Ok donc je vais me la jouer experte en me documentant sur des trucs. Ok, super. Mais sinon, l’écriture ? Justement l’écriture. J’envisage deux volets. Le volet fictionnel que je vais (tenter de) poursuivre comme sur la fin de l’année avec de l’écriture “dès que je peux”. Je me suis fixée un quota quotidien de 850 mots. Que je ne tiens jamais, au demeurant. Mais j’essaie. Pratiquer chaque jour autant que possible. D’abord l’histoire de Claire puis après, on verra. Peut-être que je reprendrai mes gribouilles abandonnées. Ca ou autre chose. Peut-être que je vais prendre un de ces romans et le retravailler correctement et tenter l’aventure éditoriale un peu sérieusement. En mode projets, pour reprendre ce que je disais plus haut. 

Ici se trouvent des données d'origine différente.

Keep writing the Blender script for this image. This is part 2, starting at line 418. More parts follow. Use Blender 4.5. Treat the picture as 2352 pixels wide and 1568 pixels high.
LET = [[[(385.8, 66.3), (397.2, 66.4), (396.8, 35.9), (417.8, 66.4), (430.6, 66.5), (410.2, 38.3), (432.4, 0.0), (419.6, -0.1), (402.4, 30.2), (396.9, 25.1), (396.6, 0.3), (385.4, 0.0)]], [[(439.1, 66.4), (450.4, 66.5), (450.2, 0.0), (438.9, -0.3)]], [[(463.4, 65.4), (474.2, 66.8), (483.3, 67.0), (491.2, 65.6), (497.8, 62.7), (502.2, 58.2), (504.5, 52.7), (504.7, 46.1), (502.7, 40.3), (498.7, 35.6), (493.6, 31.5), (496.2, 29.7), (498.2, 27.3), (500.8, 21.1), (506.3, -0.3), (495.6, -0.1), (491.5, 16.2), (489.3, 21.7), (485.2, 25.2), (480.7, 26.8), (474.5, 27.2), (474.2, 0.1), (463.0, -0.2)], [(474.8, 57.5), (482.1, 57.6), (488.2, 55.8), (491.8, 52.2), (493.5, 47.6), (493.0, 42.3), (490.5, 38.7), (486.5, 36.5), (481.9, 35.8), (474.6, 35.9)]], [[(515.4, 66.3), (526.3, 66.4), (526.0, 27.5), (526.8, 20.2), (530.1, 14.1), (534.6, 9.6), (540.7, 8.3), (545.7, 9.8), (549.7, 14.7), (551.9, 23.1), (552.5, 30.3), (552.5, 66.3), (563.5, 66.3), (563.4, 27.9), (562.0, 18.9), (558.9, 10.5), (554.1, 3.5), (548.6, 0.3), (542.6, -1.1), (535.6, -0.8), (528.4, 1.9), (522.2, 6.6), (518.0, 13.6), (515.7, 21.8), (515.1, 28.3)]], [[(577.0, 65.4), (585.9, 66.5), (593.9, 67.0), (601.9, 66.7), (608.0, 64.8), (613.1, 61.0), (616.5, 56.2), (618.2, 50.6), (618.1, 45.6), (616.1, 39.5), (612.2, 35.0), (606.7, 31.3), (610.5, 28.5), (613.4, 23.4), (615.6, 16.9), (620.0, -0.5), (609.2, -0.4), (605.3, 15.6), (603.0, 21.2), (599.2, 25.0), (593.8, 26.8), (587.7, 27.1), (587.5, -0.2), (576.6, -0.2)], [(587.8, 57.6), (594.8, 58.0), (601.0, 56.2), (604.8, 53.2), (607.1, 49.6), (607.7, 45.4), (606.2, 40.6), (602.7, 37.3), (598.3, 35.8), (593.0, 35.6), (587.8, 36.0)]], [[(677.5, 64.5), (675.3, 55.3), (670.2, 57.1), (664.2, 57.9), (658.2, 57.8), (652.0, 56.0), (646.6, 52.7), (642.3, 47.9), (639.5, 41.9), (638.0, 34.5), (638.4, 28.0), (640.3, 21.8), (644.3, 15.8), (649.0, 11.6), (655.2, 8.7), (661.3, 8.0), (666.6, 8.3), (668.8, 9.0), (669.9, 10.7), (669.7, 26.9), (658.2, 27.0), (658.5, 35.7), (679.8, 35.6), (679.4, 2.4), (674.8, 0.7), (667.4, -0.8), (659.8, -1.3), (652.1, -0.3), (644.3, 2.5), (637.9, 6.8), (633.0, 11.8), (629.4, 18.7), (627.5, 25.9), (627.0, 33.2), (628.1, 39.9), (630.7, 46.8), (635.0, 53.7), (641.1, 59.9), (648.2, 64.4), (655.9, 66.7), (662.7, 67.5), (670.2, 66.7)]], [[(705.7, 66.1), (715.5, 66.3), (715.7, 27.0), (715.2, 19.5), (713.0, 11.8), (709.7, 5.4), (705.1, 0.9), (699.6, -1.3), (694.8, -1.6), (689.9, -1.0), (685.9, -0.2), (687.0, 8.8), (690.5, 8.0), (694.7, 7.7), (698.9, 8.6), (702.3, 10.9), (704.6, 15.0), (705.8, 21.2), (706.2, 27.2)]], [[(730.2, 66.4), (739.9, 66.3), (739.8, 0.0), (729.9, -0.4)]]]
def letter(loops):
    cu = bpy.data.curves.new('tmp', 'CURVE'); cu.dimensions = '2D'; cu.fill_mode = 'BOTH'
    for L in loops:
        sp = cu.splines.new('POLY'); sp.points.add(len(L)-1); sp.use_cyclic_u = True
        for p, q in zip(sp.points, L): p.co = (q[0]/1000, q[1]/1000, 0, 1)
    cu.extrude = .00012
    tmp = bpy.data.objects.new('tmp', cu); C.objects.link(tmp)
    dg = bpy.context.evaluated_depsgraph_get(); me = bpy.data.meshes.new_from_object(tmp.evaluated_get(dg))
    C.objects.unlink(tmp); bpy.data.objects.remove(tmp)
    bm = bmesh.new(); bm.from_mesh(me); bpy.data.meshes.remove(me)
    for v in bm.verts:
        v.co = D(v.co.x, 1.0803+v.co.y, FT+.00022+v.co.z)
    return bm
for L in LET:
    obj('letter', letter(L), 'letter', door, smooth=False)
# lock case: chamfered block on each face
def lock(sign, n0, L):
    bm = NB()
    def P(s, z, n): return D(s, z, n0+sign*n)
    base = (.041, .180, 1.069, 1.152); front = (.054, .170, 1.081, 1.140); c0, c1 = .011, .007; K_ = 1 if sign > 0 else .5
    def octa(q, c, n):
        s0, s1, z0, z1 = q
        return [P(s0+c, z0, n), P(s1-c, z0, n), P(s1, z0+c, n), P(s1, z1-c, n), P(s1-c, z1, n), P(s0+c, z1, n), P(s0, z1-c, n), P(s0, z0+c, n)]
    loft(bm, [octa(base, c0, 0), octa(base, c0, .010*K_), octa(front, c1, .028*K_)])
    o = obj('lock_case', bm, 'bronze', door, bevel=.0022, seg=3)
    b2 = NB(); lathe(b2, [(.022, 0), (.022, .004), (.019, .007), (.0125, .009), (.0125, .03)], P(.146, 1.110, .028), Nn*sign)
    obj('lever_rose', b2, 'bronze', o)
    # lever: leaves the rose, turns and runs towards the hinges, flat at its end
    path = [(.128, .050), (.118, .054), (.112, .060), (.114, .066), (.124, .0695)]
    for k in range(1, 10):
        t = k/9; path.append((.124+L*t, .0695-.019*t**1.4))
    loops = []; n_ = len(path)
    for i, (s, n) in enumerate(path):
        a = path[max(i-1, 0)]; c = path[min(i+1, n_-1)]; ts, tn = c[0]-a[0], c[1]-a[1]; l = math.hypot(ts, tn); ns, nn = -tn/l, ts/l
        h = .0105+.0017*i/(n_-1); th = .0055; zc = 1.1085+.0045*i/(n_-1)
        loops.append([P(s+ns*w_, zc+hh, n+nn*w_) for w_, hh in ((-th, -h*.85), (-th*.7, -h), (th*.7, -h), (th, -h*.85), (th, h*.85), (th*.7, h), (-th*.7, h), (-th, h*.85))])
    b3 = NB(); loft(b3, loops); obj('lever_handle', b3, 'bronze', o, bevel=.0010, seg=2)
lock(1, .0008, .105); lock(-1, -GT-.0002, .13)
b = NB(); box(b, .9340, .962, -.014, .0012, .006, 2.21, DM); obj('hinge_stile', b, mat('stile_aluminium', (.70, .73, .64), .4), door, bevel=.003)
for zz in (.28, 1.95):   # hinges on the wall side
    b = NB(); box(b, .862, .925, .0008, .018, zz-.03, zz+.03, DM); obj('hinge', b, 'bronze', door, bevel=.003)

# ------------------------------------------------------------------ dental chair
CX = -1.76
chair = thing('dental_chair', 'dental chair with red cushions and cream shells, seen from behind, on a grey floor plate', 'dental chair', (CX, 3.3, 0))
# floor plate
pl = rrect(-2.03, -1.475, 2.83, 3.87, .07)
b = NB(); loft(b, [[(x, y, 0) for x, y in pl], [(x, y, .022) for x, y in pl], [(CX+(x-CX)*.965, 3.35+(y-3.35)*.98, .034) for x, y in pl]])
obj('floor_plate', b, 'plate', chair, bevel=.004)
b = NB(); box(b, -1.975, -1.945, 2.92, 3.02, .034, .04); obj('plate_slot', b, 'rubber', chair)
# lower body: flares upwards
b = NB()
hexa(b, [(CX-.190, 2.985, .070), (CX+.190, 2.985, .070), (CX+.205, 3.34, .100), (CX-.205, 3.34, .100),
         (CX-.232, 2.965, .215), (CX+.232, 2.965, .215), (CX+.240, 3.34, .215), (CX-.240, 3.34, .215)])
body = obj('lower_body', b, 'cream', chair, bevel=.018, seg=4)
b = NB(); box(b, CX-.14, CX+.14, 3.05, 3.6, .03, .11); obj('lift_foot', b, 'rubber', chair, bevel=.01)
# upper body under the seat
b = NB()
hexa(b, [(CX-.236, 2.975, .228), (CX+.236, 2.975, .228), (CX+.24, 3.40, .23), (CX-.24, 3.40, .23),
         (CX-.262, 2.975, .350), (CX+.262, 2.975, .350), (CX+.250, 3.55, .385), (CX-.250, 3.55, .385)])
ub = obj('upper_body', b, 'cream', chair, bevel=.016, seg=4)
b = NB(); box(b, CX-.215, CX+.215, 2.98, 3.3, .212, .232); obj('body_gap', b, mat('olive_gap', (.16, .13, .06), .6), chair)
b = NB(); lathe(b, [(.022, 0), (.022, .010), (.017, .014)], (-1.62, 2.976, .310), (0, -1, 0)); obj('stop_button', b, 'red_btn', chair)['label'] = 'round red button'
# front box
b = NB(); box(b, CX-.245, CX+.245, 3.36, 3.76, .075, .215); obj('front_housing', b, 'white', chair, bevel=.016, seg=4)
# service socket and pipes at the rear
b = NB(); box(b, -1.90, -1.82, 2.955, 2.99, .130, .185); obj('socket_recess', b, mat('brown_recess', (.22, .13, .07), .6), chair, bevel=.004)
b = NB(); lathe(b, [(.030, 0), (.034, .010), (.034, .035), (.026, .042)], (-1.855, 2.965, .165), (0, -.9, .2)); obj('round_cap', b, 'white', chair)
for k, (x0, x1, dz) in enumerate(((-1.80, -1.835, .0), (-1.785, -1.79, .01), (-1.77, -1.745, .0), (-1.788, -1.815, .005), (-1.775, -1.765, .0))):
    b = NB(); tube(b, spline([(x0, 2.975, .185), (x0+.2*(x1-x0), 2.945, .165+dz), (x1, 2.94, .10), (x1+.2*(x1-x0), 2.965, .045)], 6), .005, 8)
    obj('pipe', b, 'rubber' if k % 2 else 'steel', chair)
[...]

Faire corriger  son manuscrit

Et puis, je vais écrire des documents. Comme si j’étais une aristocrate russe de Tolstoï. J’ai pas mal d’idées sur la forme, je ne suis pas arrêtée. Sortira ce qu’il sortira. Des infographies, déjà, pour sûr, mais pas que. Je pensais à un format un peu « exposé », pour voir. Pour réapprendre à utiliser des Frontpages ou je ne sais plus quel logiciel. Peut-être des essais, si j’ai le courage. Le problème est de ne pas lâcher. Dans l’écriture fictionnelle, par exemple, j’aime l’action du premier jet. La réécriture et la correction, j’ai pas l’énergie. Rien que d’y penser, j’ai envie d’aller me coucher. Le côté documentaire, c’est l’inverse. J’ai envie de continuer à accumuler des infos, de la donnée. Lire, lire, lire. L’écriture, ici, me paraît un processus un peu terne. Amusant, cette dichotomie…

Lire à la bibliothèque

Bref, en 2024, je vais tenter de me remettre sur les rails. Avec une nouvelle identité de scribouilleuse, peut-être, en essayant de créer des contenus un peu différents, plus instagrammables. Ou tiktokables mais vu que j’ai toujours pas le courage de me lancer sur Tiktok… Je vais aussi profiter de ma nouvelle identité de scribouilleuse pour suivre plein de gens qui écrivent, histoire de prendre leur vague. Oui, je pense qu’on est tous en mesure de choisir nos influences et moi, je choisis les gens qui font ce que je traîne trop à faire.